» **Goal of the exercise**: Leave the pictures out. Retype exactly the lines below from the one containing "Generate a Blender" through the one containing "def rr(a, b): return RND.uniform(a, b)", and no others.

-- Begin Exercise material --

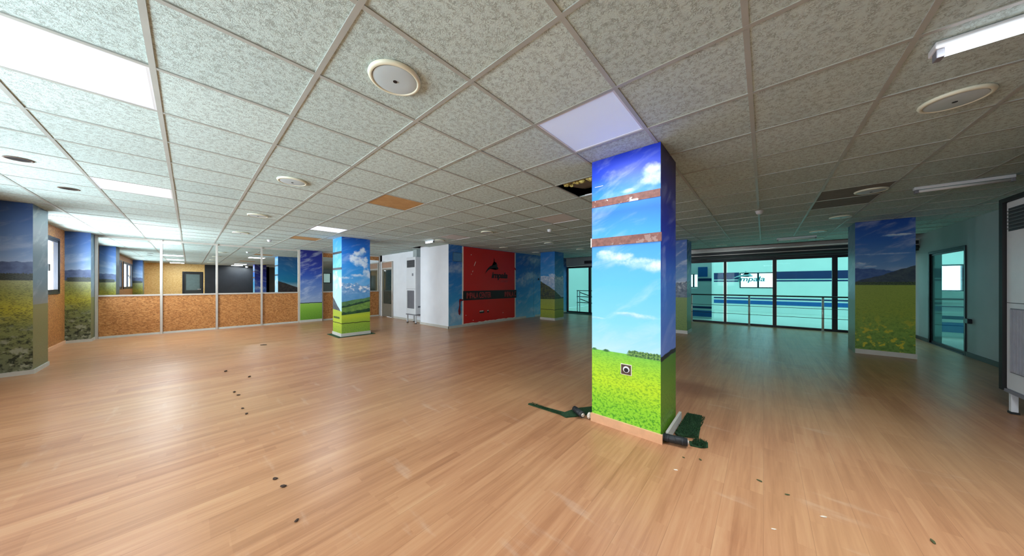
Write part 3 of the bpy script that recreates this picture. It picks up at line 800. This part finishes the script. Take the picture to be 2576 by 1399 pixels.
tb = text_mesh('IMPALA C', .60, .19, .004, bold=.012); stand_facing_minus_y(tb, 7.38, YB - .018, .85); obj('lettering', tb, M['dark_red_letters'], bd)
tb = text_mesh('impala', .80, .27, .006, shear=.2, bold=.03, spacing=.95); stand_facing_minus_y(tb, 6.74, YB - .012, 1.44); obj('logo_name', tb, M['black'], r)
tb = text_mesh('center', .41, .09, .006, shear=.2, bold=.01, spacing=1.1); stand_facing_minus_y(tb, 7.17, YB - .012, 1.365); obj('logo_subtitle', tb, M['dark_red_letters'], r)
# leaping antelope: arched body, head and two horns
ant = [(6.44, 1.64), (6.50, 1.75), (6.58, 1.84), (6.68, 1.905), (6.80, 1.945), (6.90, 1.95), (6.945, 1.985), (6.93, 2.03), (6.875, 2.075), (6.875, 2.13), (6.84, 2.19), (6.855, 2.12), (6.85, 2.07), (6.90, 2.035), (6.925, 2.0),
       (6.97, 2.03), (6.985, 2.02), (6.975, 1.985), (7.02, 1.965), (7.03, 1.945), (6.99, 1.935), (7.02, 1.90), (7.05, 1.865), (7.07, 1.85), (7.04, 1.81), (7.02, 1.845), (6.97, 1.80), (6.955, 1.785), (6.94, 1.81), (6.955, 1.845), (6.91, 1.86), (6.80, 1.845), (6.68, 1.81), (6.58, 1.765), (6.50, 1.70)]
bm = bmesh.new()
A_ = [bm.verts.new((a, YB - .018, z)) for a, z in ant]; f = bm.faces.new(A_)
bmesh.ops.triangulate(bm, faces=[f], ngon_method='EAR_CLIP')
ext = bmesh.ops.extrude_face_region(bm, geom=list(bm.faces))
bmesh.ops.translate(bm, verts=[g for g in ext['geom'] if isinstance(g, bmesh.types.BMVert)], vec=(0, .006, 0))
obj('logo_antelope', bm, M['black'], r)
for (x, w_) in ((6.20, .20), (6.54, .07)):
    s = obj('exposed_socket', B((x, x + w_, YB - .016, YB - .012, .36, .43)), M['black'], r)
    obj('plaster_fleck', B((x, x + w_ * .8, YB - .020, YB - .016, .415, .44)), M['chip_white'], s)
for (x, z, h) in ((5.97, 1.88, .15), (5.90, 1.68, .05), (5.85, 1.60, .03)):
    bm = bmesh.new(); box(bm, -.008, .008, -.002, .002, 0, h, M4=Matrix.Translation((x, YB - .014, z)) @ Matrix.Rotation(.45, 4, 'Y'))
    obj('scratch', bm, M['chip_white'], r)
for (x, z) in ((5.64, .34), (5.93, .16), (7.3, .3), (5.85, 2.22)):
    bm = bmesh.new(); cyl(bm, (x, YB - .012, z), (x, YB - .016, z), .014, 8); obj('paint_fleck', bm, M['chip_white'], r)
# strip of red tape hanging off the left end
bm = bmesh.new()
prism(bm, [(5.52, .84), (5.40, .86), (5.375, .80), (5.385, .66), (5.345, .50), (5.36, .40), (5.40, .36), (5.43, .44), (5.42, .62), (5.43, .78), (5.53, .80)], YB - .016, YB - .010)
obj('hanging_tape', bm, plain('torn_red_tape', (120, 20, 40), .5), r)
bm = bmesh.new(); prism(bm, [(7.93, 1.92), (8.0, 1.86), (7.99, 1.80), (7.93, 1.84)], YB - .014, YB - .010); obj('torn_corner', bm, plain('torn_red', (150, 20, 36), .5), r)
# outline of a covered box on the mural
r = thing('wall_hatch', 'square covered hatch outline high on the sky mural left of the red wall', 'hatch', (5.31, YB, 1.99))
obj('cover', B((5.16, 5.47, YB - .008, YB, 1.99, 2.23)), plain('hatch_blue', (84, 138, 186), .5), r)
obj('hatch_rim', B((5.15, 5.16, YB - .012, YB, 1.98, 2.24), (5.47, 5.48, YB - .012, YB, 1.98, 2.24), (5.16, 5.47, YB - .012, YB, 1.98, 1.99), (5.16, 5.47, YB - .012, YB, 2.23, 2.24)), plain('hatch_rim', (70, 90, 104), .5), r)

# ------------------------------------------------------------------ standing air conditioners
def air_unit(label, x0, x1, y0, y1, top, face, zb, grille_low, grille_top, frame=False):
    """face '-x' or '+y' is the front"""
    cx_, cy_ = (x0 + x1) / 2, (y0 + y1) / 2
    r = thing('air_conditioner', label, 'air conditioner', (cx_, cy_, 0), 'standing air conditioners')
    obj('cabinet', B((x0, x1, y0, y1, zb, top), bevel=.012), M['white_metal'], r)
    def front(s0, s1, z0, z1, d0, d1):   # s along the width
        if face == '-x': return (x0 - d1, x0 - d0, y0 + s0, y0 + s1, z0, z1)
        return (x0 + s0, x0 + s1, y1 + d0, y1 + d1, z0, z1)
    w_ = (y1 - y0) if face == '-x' else (x1 - x0)
    g = obj('lower_grille', B(front(.08, w_ - .08, grille_low[0], grille_low[1], 0, .006)), M['grey_grille'], r)
    bs = []
    k = 0
    s = .10
    while s < w_ - .09:
        bs.append(front(s, s + .006, grille_low[0] + .01, grille_low[1] - .01, .006, .012)); s += .02
    obj('slats', B(*bs), plain('grille_slat', (150, 152, 160), .5), g)
    g = obj('outlet_grille', B(front(.05, w_ - .05, grille_top[0], grille_top[1], 0, .005)), M['dark_grille'], r)
    bs = []; z = grille_top[0] + .02
    while z < grille_top[1] - .01:
        bs.append(front(.06, w_ - .06, z, z + .008, .005, .016)); z += .035
    obj('louvres', B(*bs), plain('louvre', (96, 100, 102), .5), g)
    d = obj('control_panel', B(front(w_ * .22, w_ * .22 + .09, 1.57, 1.66, 0, .004)), M['grey_grille'], r)
    obj('panel_gap', B(front(.01, w_ - .01, grille_low[1] + .05, grille_low[1] + .056, 0, .003)), M['dark_grille'], r)
    # legs
    for ax in (x0 + .03, x1 - .03):
        for ay in (y0 + .03, y1 - .03):
            lg = obj('leg', B((ax - .02, ax + .02, ay - .02, ay + .02, .02, zb), bevel=.003), M['white_metal'], r)
            obj('foot', B((ax - .026, ax + .026, ay - .026, ay + .026, 0, .02)), M['black_rubber'], lg)
    obj('base_tray', B((x0 - .01, x1 + .01, y0 - .01, y1 + .01, zb - .03, zb)), M['grey_grille'], r)
    return r
ac1 = air_unit('white standing air conditioner on legs in the recess of the white core wall', 4.90, 5.20, 8.54, 9.13, 2.2, '-x', .30, (.49, 1.09), (1.86, 2.10))
tag(obj('duct', B((5.05, 5.22, 8.72, 8.95, 2.205, CZ)), M['grey_wall']), 'pale duct rising from the recessed air conditioner to the ceiling', 'duct')
obj('vent_slot', B((4.99, 5.14, 8.534, 8.54, .52, .58)), M['grey_grille'], ac1)
ac2 = air_unit('large white standing air conditioner in a black surround at the right edge', 4.60, 5.50, -2.30, -1.85, 2.13, '+y', .24, (.42, 1.06), (1.83, 2.06))
obj('surround', B((5.503, 5.56, -2.32, -1.83, .22, 2.17), (4.58, 5.503, -2.32, -1.83, 2.132, 2.17)), M['black'], ac2)['label'] = 'black side and top board around the unit'

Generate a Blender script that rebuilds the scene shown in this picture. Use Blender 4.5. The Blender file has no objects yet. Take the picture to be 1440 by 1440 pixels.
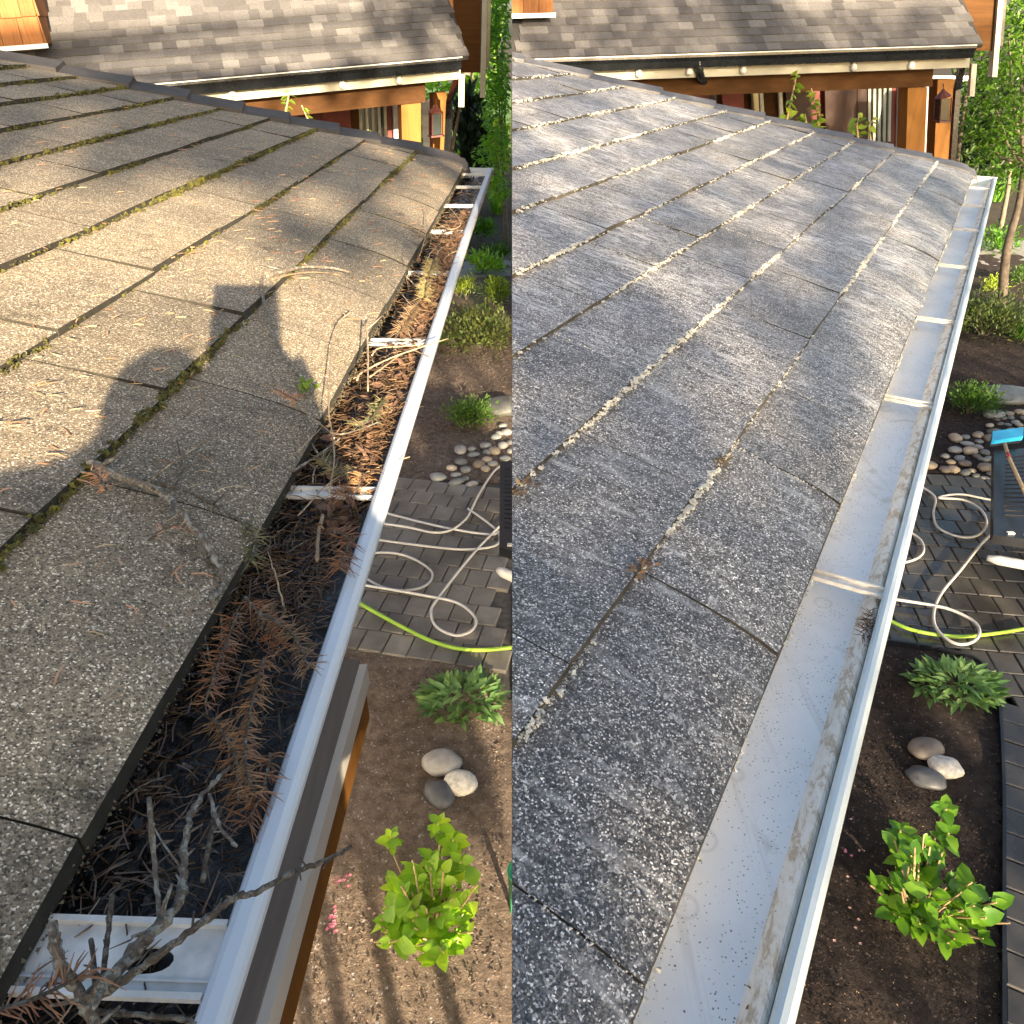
import bpy, bmesh, math, random
from mathutils import Vector, Matrix, noise
C = bpy.context.scene
COL = C.collection
V = Vector
RND = random.Random(7)
def rr(a, b): return RND.uniform(a, b)

# ------------------------------------------------------------------ camera, sky, sun, exposure
F = 1080.0                                   # focal length in photo pixels (photo 1440 wide)
TH = math.atan((720 - 40) / F)
CT, ST = math.cos(TH), math.sin(TH)
CAM = V((0, 0, 3.4))
cd = bpy.data.cameras.new('camera'); cam = bpy.data.objects.new('camera', cd); COL.objects.link(cam)
cam.location = CAM; cam.rotation_euler = (math.pi / 2 - TH, 0, 0)
cd.sensor_width = 36; cd.lens = F / 1440 * 36; cd.clip_start = 0.01; cd.clip_end = 600
C.camera = cam
C.render.resolution_x = 1024; C.render.resolution_y = 1024
SUN = V((0.3135, -0.9097, 0.2724)).normalized()      # direction towards the sun
w = bpy.data.worlds.new('World'); C.world = w; w.use_nodes = True
nt = w.node_tree; nt.nodes.clear()
sky = nt.nodes.new('ShaderNodeTexSky'); sky.sky_type = 'NISHITA'; sky.sun_disc = False
sky.sun_elevation = math.radians(15.8); sky.sun_rotation = math.radians(161); sky.dust_density = 3.0; sky.ozone_density = 0.6
bg = nt.nodes.new('ShaderNodeBackground'); bg.inputs[1].default_value = 0.07
wo = nt.nodes.new('ShaderNodeOutputWorld')
nt.links.new(sky.outputs[0], bg.inputs[0]); nt.links.new(bg.outputs[0], wo.inputs[0])
sd = bpy.data.lights.new('sun', 'SUN'); sd.energy = 5.0; sd.angle = math.radians(0.5); sd.color = (1, 0.80, 0.55)
so = bpy.data.objects.new('sun', sd); COL.objects.link(so)
so.rotation_euler = (-SUN).to_track_quat('-Z', 'Y').to_euler(); so.location = SUN * 30
C.view_settings.view_transform = 'Standard'; C.view_settings.look = 'None'
C.view_settings.gamma = 1; C.view_settings.use_curve_mapping = False
C.view_settings.exposure = 2.4

# ------------------------------------------------------------------ pixel -> place helpers
def ray(px, py):
    x = px - 720; u = 720 - py
    return V((x, F * CT + u * ST, u * CT - F * ST))
def onz(px, py, z):
    r = ray(px, py); return CAM + r * ((z - CAM.z) / r.z)
def ony(px, py, y):
    r = ray(px, py); return CAM + r * (y / r.y)
def onpl(px, py, P, n):
    r = ray(px, py); return CAM + r * ((P - CAM).dot(n) / r.dot(n))
HD = V((SUN.x, SUN.y, 0)).normalized(); RD = V((-HD.y, HD.x, 0)); SE = SUN.z; CE = math.sqrt(1 - SE * SE)
def sunview(p): return p.dot(RD), p.z * CE - p.dot(HD) * SE
def fromsun(r, H, d): return RD * r + HD * d + V((0, 0, (H + SE * d) / CE))

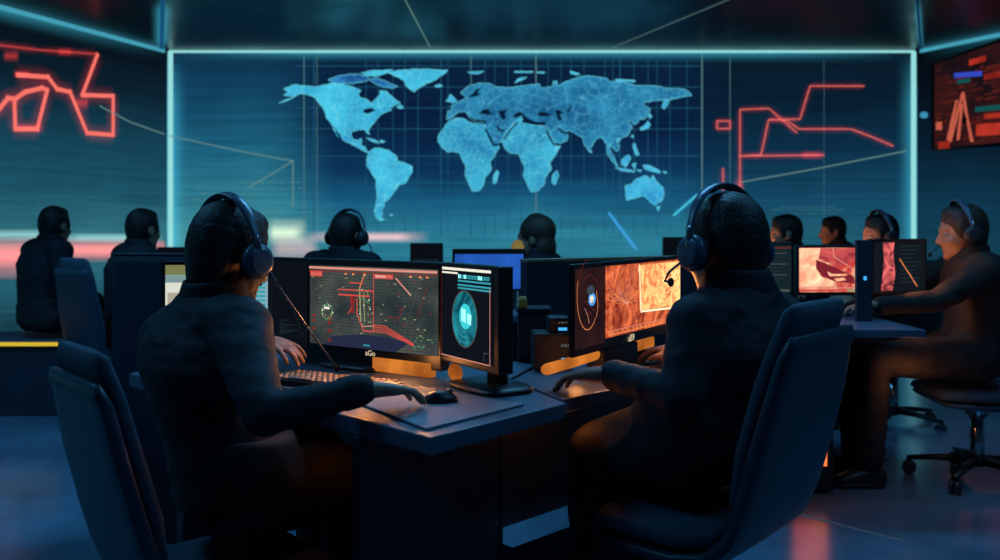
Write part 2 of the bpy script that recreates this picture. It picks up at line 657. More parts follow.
# rows of small illegible print, far too soft to read
M_print = emis('faint_print', srgb(80, 142, 150), 0.8)
mb = MB()
rr = random.Random(3)
for y, x0, x1 in ((188, 196, 300), (193, 200, 250), (199, 186, 244), (206, 180, 236), (212, 190, 226), (182, 240, 296), (219, 196, 240)):
    x = x0
    while x < x1:
        w = rr.uniform(2, 9)
        mb.quad(*(onback(a, b, .006) for a, b in ((x, y + 1), (x + w, y + 1), (x + w, y), (x, y))))
        x += w + rr.uniform(1.5, 4)
mb.build('small_print', M_print, wall_back)
M_print_r = emis('faint_print_dim', srgb(44, 104, 124), 0.8)
mb = MB()
for y, x0, x1 in ((206, 780, 830), (209, 770, 842), (213, 790, 838)):
    x = x0
    while x < x1:
        w = rr.uniform(4, 14)
        mb.quad(*(onback(a, b, .006) for a, b in ((x, y + 1.6), (x + w, y + 1.6), (x + w, y), (x, y))))
        x += w + rr.uniform(.5, 2)
mb.build('small_print', M_print_r, wall_back)
mb = MB()
for y, x0, x1 in ((196, 20, 90), (203, 26, 86), (209, 20, 80), (216, 52, 94), (224, 30, 92)):
    x = x0
    while x < x1:
        w = rr.uniform(4, 12)
        mb.quad(*(onleft(a, b, .006) for a, b in ((x, y + 2), (x + w, y + 2), (x + w, y), (x, y))))
        x += w + rr.uniform(2, 6)
mb.build('small_print', M_print_r, wall_left)

# ------------------------------------------------------------------ the world map
Z1 = lambda L: [(270 + x / 3.294, 60 + y / 3.294) for x, y in L]
Z2 = lambda L: [(430 + x / 4.0, 60 + y / 4.0) for x, y in L]
Z3 = lambda L: [(540 + x / 3.5, 60 + y / 3.5) for x, y in L]


def map_mat(name, c0, c1, cv, strength):
    m = emis(name, c0, strength, c1, scale=2.6)
    nt = m.node_tree
    e = [n for n in nt.nodes if n.type == 'EMISSION'][0]
    src = e.inputs['Color'].links[0].from_socket
    tc = [n for n in nt.nodes if n.type == 'TEX_COORD'][0]
    vo = _n(nt, 'ShaderNodeTexVoronoi', feature='DISTANCE_TO_EDGE')
    vo.inputs['Scale'].default_value = 11.0
    nt.links.new(tc.outputs['Object'], vo.inputs['Vector'])
    n2 = _n(nt, 'ShaderNodeTexNoise')
    n2.inputs['Scale'].default_value = 9
    nt.links.new(tc.outputs['Object'], n2.inputs['Vector'])
    ad = _n(nt, 'ShaderNodeMath', operation='MULTIPLY_ADD')
    nt.links.new(n2.outputs['Fac'], ad.inputs[0])
    ad.inputs[1].default_value = -0.10
    nt.links.new(vo.outputs['Distance'], ad.inputs[2])
    mr = _n(nt, 'ShaderNodeMapRange')
    mr.inputs['From Min'].default_value = -0.045
    mr.inputs['From Max'].default_value = 0.0
    mr.inputs['To Min'].default_value = 0.5
    mr.inputs['To Max'].default_value = 0.0
    nt.links.new(ad.outputs[0], mr.inputs['Value'])
    mx = _n(nt, 'ShaderNodeMix', data_type='RGBA')
    nt.links.new(mr.outputs[0], mx.inputs['Factor'])
    nt.links.new(src, mx.inputs['A'])
    mx.inputs['B'].default_value = (*cv, 1)
    nt.links.new(mx.outputs['Result'], e.inputs['Color'])
    return m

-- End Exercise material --

» **Result of this task**:
Generate a Blender script that rebuilds the scene shown in this picture. Use Blender 4.5. The Blender file has no objects yet. Take the picture to be 1440 by 1440 pixels.
import bpy, bmesh, math, random
from mathutils import Vector, Matrix, noise
C = bpy.context.scene
COL = C.collection
V = Vector
RND = random.Random(7)
def rr(a, b): return RND.uniform(a, b)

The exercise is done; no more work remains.